Middle school students must be motivated by a combination of intrinsic and extrinsic motivation. Teachers and parents can offer physical rewards for students, such as offering points toward a larger reward, free time or being able to participate in a special event. They can also give positive praise and encouragement, pats on the back and a high five to motivate students. However, students also need to learn to motivate themselves. This can be done by teaching middle school students to set goals and reach them and letting them experience success in small amounts to build their confidence.

The Power of Friends

Friends also play a large role in motivating middle schoolers. According to the APA, having friends is crucial to success in middle school. Psychologist Erik Erikson also explains the power of friendships in middle school. In his eight stages of development, peer relationships are the most important focus for children from 12 to 18 years old. Having friends helps a middle schooler develop self-confidence and begin to form an identity.

What Teachers Can Do

Teachers play a huge role in motivating middle school students. The way they present information in the classroom and how they interact with middle schoolers has a direct effect on performance.

Making it Relevant

Middle schoolers have a "me" mentality, so instruction must answer the question, "why is this important to me?" or "how does this relate to my world?" Teachers can accomplish this by getting to know students' interests and incorporating them into the curriculum. They can also bring real-life examples and stories into the classroom to help pique student interest.

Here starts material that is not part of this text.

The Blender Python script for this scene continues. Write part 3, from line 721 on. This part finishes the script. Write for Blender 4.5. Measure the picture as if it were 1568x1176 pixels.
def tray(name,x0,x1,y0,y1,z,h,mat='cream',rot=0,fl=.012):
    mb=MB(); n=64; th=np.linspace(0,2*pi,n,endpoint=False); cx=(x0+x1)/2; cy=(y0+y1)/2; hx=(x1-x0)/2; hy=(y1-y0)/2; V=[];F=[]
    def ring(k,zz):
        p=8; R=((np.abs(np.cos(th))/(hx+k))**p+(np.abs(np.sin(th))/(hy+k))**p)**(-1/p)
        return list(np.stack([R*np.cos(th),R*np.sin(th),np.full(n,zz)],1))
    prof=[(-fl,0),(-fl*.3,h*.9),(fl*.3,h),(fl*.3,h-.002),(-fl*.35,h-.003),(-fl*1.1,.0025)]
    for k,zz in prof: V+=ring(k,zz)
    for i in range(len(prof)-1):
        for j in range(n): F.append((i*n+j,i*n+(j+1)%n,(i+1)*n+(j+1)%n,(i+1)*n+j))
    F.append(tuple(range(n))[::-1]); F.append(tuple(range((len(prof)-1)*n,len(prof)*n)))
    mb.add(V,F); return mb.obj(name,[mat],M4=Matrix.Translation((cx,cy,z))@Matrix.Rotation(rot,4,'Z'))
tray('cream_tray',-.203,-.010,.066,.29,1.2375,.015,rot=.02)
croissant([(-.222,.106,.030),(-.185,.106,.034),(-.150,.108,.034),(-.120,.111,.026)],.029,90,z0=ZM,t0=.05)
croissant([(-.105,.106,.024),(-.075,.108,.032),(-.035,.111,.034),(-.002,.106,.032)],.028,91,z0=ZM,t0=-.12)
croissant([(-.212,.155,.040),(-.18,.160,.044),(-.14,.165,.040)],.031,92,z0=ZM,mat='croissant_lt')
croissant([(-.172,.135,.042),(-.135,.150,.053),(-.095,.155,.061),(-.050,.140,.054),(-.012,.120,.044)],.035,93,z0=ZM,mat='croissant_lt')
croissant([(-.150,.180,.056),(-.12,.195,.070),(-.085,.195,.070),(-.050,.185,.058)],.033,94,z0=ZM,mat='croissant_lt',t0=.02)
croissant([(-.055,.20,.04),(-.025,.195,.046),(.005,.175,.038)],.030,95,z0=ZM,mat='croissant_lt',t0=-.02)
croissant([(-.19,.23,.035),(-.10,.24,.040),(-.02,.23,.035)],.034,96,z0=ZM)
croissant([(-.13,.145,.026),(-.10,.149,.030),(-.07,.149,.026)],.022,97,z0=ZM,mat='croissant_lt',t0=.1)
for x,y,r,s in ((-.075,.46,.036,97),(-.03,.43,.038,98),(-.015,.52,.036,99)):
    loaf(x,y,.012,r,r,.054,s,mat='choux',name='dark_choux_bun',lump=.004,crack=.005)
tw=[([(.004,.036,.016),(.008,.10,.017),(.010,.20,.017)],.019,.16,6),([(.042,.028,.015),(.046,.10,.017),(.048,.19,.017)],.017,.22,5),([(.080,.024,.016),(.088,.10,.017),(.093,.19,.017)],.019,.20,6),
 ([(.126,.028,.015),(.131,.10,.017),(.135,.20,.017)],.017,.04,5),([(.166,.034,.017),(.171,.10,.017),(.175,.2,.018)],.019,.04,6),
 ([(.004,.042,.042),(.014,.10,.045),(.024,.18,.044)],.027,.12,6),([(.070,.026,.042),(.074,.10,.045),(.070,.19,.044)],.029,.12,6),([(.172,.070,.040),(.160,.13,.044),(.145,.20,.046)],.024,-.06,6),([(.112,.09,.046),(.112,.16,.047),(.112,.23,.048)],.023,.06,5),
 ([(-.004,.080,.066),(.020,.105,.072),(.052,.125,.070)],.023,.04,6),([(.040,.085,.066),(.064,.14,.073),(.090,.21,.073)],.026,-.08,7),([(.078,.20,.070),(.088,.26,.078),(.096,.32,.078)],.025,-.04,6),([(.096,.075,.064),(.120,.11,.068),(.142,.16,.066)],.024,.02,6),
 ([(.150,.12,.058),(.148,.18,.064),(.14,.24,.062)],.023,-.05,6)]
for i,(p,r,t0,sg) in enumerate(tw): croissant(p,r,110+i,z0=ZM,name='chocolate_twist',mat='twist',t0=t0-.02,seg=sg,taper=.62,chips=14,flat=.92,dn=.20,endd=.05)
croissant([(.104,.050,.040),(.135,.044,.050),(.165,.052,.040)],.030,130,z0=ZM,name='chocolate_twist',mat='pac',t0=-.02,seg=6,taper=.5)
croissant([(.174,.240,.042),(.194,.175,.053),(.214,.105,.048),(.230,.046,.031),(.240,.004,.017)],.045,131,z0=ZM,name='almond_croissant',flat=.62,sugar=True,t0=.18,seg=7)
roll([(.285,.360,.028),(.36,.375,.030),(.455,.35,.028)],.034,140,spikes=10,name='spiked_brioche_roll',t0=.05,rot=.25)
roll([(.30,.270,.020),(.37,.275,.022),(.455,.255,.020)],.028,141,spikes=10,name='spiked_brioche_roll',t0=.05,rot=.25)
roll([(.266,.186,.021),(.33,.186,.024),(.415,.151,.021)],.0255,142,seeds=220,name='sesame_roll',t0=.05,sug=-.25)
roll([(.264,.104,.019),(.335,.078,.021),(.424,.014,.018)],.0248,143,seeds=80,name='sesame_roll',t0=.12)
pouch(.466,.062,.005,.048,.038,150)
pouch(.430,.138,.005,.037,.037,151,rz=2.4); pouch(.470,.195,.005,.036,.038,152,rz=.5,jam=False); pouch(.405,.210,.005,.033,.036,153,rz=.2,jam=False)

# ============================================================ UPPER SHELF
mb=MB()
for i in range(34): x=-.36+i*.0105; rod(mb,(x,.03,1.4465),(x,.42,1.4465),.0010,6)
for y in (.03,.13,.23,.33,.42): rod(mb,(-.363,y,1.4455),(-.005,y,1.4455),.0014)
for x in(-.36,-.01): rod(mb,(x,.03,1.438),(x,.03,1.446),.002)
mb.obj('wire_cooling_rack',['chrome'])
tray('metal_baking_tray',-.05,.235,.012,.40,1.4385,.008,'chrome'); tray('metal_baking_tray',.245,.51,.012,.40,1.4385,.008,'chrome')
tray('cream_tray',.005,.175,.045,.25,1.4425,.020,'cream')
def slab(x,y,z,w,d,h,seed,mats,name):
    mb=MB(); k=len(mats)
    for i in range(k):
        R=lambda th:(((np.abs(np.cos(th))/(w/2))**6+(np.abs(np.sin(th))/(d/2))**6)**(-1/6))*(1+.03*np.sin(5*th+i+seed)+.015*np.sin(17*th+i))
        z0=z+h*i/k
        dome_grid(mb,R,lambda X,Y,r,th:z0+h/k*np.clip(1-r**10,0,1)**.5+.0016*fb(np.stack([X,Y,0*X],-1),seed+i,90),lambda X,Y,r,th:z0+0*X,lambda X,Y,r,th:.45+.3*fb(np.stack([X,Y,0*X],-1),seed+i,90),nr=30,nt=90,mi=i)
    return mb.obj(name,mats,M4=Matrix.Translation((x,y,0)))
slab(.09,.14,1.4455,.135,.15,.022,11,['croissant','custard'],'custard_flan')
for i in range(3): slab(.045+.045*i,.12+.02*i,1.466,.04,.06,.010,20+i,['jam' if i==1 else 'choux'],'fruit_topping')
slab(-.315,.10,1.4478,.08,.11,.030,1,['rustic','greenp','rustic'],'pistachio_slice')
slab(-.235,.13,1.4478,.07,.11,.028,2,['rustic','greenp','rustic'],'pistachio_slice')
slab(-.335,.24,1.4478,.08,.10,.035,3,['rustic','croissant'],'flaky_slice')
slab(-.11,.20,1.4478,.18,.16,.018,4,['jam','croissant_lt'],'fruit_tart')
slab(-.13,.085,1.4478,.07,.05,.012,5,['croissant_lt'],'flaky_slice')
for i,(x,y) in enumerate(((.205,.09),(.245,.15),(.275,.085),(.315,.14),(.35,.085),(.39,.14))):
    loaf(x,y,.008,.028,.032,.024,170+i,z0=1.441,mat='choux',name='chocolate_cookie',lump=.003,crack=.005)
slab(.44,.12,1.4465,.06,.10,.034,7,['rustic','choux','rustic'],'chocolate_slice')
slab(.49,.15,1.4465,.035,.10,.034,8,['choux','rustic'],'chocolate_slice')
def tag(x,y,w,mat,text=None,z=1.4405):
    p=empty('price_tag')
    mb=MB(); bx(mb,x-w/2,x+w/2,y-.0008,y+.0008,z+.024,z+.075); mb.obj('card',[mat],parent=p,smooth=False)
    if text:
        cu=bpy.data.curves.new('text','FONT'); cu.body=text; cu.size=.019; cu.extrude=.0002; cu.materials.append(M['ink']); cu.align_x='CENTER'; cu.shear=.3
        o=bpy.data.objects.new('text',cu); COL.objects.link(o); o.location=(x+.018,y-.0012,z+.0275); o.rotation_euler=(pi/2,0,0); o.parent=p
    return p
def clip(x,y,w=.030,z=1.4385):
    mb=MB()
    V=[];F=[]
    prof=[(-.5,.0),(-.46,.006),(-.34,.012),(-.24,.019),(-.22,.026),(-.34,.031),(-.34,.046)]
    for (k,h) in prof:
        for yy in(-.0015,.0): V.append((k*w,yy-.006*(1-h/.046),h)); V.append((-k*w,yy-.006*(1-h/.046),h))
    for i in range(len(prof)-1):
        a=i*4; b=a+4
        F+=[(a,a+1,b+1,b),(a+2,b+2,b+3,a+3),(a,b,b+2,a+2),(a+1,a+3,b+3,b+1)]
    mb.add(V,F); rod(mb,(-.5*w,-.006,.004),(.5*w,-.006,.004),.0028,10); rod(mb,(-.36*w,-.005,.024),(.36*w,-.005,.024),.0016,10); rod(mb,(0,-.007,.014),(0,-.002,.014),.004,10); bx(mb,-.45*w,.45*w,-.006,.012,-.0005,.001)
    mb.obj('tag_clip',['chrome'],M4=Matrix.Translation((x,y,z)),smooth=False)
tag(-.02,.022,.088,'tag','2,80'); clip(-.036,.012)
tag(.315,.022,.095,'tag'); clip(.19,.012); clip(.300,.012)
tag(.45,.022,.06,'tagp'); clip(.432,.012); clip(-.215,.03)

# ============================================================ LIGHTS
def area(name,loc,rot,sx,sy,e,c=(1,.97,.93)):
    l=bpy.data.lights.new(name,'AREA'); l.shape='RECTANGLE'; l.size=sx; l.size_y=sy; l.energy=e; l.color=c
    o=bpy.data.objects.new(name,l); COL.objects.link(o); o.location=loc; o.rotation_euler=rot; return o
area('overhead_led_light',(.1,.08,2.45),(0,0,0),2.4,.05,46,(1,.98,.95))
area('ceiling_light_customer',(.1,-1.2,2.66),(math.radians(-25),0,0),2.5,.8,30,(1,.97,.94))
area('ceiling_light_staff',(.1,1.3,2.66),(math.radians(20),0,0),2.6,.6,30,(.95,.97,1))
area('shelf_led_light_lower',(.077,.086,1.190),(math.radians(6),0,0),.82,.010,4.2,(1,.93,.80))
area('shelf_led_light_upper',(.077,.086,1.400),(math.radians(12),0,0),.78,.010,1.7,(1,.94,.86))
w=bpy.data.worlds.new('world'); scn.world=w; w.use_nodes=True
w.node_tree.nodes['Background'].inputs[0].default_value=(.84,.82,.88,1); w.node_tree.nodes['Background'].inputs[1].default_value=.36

Relevance is particularly important in the areas of in science and math, especially when it comes to girls. During the middle school years, girls often lose interest in science and math. According to a study by the University of Michigan, this is partly because girls do not see a connection between being feminine and being a successful scientist. A report from the Girl Scout Research Institute found that in order for science and math instruction to be effective for girls, it needed to:

  • Provide a lot of hands-on activities
  • Emphasize how science can help people
  • Provide examples of females who have been successful in scientific careers

Making it Entertaining

While a teacher's main goal is not to entertain students, middle school students cannot be expected to sit in their seats and take notes for an entire class period or participate in the same activities day after day. Teachers must make the classroom entertaining and engaging by allowing students to participating in a variety of hands-on activities, giving them opportunities to talk about what they're learning or work with their peers and regularly introduce new activities. Bringing technology in the classroom through web 2.0 applications, games and interactive white boards can also make learning more engaging and interesting for middle school students.

What Parents Can Do

Even though they do not have as much influence as peers, parents can still play a role in motivating their middle schoolers. The APA offers three pieces of advice to help parent motivate middle school students:

  • Encourage children to try new things
  • Let them know failure is okay, if they try
  • Remind them that learning takes effort

In addition, parents can help prepare their middle schooler for success by providing systems of organization, teaching study skills and offering rewards for good performance. Regularly talking to your middle schooler and listening when there is a problem will help you recognize and support your middle schooler when problems arise.

Pay Attention

Pay attention to your children or students and watch for the signs of a decrease in motivation. Dr. Robert Balfanz, an educational researcher suggests paying attention to the ABCs of middle school syndrome: absenteeism, behavioral problems and course performance. The earlier you catch a problem and take action, the less likely it is to affect the rest of your child's middle school years and further education.